As a kid I loved banging on things and making loud, annoying noises. I'd hit metal pans together, click my tongue, whistle, holler, and stomp my feet, twiddle my fingers on plastic bins, jiggle door handles, and make all sorts of funny sounds with my throat. It was a blast. Apparently that sort of attitude towards random sounds has stuck with percussionist Christian Wolfarth throughout the years.

 

For 4 Ears

I was a little perplexed when I first heard this record. Wolfarth is a percussionist who has performed solo and in groups, typically in avant garde or experimental settings and typically defying what most people would consider the role of a drummer. The first track (all of them unnamed) on this eponymous record features no clear sign of percussive work. In fact, it sort of sounds like a communication tower getting struck by an electromagnetic field and then having birds rain down on it from the sky. There's all sorts of shrieks and shrill whines, but little sign that any of this is coming from a drum set. Wolfarth tends to stay way from digital manipulation according to his website, so I was even more perplexed to hear this coming from a mostly acoustic musician. Then the second track started and I began to get more out of Wolfarth than I had expected. Sounding like a child let loose in a factory full of potential snares and cymbals, Wolfarth unleashes a fury of finger tapping rolls and unusual percussive sounds backed by the wash of sand, rain, electricity, and wind. His approach to his craft is exactly the opposite of most drumming in its most popular form. Instead of bombast and intense, nearly super-human fills, time signatures, and polyrhythms, Wolfarth makes simplicity and timbre his weapons of choice. The tapping, skipping, and gushing of sound all become hypnotic after long.
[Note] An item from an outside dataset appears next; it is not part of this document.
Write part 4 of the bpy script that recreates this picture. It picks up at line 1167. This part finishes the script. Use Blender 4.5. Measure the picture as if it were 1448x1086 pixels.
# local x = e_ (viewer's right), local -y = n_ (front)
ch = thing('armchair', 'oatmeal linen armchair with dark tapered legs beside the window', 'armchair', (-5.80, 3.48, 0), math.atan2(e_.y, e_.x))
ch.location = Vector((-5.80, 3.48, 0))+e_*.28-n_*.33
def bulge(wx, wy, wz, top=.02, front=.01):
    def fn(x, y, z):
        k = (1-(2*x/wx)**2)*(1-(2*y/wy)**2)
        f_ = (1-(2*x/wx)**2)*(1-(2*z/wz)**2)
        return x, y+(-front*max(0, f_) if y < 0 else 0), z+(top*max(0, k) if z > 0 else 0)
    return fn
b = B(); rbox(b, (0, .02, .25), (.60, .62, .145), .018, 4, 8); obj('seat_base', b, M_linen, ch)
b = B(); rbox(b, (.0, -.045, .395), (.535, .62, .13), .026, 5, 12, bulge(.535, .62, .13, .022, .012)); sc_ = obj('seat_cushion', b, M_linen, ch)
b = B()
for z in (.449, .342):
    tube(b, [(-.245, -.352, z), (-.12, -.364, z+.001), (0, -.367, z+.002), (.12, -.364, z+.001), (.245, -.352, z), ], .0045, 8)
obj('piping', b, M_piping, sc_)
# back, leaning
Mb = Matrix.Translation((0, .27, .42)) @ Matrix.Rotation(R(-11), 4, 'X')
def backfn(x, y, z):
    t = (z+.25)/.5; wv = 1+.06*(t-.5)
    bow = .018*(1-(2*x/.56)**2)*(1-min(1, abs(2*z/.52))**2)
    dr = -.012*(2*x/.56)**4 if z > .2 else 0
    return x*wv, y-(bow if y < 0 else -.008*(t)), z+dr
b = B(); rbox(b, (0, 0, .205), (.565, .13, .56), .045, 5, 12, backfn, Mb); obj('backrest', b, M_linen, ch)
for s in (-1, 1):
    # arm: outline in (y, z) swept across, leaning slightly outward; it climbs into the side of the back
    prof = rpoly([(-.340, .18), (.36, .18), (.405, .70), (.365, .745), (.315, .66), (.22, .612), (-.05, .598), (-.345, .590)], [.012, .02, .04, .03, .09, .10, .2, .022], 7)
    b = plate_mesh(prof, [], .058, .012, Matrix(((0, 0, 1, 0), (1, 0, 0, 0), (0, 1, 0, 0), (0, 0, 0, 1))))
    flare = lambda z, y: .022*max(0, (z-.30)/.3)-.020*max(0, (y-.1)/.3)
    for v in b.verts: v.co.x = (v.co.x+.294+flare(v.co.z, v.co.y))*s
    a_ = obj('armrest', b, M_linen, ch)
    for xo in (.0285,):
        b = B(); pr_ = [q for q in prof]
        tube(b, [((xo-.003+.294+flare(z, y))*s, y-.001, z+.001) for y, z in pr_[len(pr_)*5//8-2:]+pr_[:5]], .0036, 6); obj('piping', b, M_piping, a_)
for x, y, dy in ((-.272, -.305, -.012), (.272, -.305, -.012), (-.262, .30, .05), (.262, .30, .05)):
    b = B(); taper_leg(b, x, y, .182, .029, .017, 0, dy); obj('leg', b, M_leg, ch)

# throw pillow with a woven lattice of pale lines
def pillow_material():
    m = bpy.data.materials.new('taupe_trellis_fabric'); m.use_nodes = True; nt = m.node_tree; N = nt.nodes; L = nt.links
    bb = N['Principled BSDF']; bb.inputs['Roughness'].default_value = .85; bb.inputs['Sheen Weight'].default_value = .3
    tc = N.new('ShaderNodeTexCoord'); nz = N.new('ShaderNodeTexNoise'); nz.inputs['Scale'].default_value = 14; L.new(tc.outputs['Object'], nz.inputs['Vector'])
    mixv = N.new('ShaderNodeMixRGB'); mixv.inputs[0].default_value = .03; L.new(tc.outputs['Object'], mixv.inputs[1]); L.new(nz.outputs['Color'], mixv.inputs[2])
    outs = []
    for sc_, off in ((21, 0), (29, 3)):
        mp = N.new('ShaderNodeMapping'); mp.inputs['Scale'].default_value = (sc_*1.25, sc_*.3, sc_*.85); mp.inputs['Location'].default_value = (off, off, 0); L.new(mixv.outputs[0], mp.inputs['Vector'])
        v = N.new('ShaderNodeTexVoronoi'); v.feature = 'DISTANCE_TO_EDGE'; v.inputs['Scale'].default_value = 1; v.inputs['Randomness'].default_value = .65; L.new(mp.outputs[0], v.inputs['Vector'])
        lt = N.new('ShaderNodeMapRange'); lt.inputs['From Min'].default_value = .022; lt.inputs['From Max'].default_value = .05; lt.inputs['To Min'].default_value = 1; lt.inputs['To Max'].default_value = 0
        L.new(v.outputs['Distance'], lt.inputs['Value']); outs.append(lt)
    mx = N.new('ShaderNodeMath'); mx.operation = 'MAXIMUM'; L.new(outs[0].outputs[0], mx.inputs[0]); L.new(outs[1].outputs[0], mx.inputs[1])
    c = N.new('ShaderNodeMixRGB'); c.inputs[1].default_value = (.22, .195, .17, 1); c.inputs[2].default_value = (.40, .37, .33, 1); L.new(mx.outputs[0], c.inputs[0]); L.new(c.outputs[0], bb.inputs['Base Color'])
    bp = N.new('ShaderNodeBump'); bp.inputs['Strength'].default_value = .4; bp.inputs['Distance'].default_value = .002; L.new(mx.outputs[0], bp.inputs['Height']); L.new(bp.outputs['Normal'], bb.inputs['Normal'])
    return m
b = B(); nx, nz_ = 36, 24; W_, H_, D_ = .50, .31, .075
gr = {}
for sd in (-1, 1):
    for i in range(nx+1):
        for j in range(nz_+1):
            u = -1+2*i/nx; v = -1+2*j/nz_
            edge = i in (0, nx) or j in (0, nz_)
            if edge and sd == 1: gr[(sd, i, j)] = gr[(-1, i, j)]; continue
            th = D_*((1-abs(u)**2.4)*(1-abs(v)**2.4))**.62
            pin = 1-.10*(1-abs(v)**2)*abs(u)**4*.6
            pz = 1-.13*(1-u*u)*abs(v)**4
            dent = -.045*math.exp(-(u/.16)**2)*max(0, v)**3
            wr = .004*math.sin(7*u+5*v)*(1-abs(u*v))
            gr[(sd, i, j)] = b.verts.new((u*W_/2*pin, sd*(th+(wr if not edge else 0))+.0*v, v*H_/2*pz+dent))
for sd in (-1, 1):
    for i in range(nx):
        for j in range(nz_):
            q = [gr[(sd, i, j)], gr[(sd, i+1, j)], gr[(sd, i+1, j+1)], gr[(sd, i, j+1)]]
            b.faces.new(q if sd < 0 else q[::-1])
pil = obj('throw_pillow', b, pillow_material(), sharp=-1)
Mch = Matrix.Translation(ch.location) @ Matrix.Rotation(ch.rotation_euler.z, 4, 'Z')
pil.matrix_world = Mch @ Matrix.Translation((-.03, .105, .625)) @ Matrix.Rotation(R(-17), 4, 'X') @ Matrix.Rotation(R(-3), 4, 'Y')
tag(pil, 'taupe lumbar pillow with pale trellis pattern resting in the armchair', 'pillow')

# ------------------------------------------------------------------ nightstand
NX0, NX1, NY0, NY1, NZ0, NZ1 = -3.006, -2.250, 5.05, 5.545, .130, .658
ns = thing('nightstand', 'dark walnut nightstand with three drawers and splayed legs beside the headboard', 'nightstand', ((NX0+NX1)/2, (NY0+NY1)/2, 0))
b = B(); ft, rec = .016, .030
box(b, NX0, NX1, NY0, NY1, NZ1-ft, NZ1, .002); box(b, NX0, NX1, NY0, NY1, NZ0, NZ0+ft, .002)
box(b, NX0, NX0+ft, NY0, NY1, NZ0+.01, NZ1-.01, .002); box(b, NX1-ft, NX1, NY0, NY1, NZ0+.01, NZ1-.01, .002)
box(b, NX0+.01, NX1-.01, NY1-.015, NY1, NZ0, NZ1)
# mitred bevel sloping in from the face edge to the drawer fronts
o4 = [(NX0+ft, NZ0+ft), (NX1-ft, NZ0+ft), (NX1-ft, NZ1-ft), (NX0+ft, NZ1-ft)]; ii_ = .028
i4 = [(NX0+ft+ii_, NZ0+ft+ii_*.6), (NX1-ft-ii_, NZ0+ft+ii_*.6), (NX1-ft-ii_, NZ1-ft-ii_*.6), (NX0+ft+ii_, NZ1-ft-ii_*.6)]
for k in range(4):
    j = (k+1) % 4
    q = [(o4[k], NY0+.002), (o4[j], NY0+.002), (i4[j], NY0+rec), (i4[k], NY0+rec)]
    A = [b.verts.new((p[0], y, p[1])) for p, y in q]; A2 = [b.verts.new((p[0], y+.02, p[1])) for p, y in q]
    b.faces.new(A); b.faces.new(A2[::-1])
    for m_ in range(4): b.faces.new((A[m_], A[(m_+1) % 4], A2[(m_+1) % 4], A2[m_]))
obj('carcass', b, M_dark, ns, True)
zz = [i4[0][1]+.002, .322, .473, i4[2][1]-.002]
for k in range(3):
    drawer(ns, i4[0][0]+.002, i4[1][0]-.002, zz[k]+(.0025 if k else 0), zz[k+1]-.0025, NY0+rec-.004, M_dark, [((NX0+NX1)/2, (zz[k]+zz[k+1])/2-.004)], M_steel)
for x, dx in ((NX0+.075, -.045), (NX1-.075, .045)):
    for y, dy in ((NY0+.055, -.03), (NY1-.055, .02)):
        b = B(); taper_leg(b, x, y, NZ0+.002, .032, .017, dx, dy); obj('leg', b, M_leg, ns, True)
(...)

As a kid, Wolfarth is obviously unafraid to try anything, mixing and matching patterns with sounds in fun ways. As a musician, Wolfarth understands that some modes of expression are juvenile, doing more to make the music uninteresting rather than vice versa. With that in mind, Wolfarth never extends his playfulness into dull regions; this is going to be a more entertaining listen than sitting down in front of a young percussionist who has never tapped out a rhythm before. My only complaint is that, in an effort that seems have more to do with record length than composition, Wolfarth tends to stretch out some songs well past their welcome point. Where he could've ended some of the longer pieces when the percussion stopped, Wolfarth instead emphasizes some very electronic aspects of his music, letting some tones carry on incessantly, without change, for many minutes too long.

The album closes the same way it opened, with a strange collage of chime-like distortion and rumbling bells. There seems to be little percussion involved, digital processing taking place of the finger-tapping, plastic sounding percussion that dominated the middle portion of the record. I like this record quite a lot, mainly because its so playful, but also because it reminds me of how much I just like to play with sounds. Wolfarth took a very simple concept and made it intriguing, giving every inner percussionist some hope that there is something worth hearing at the ends of their hands.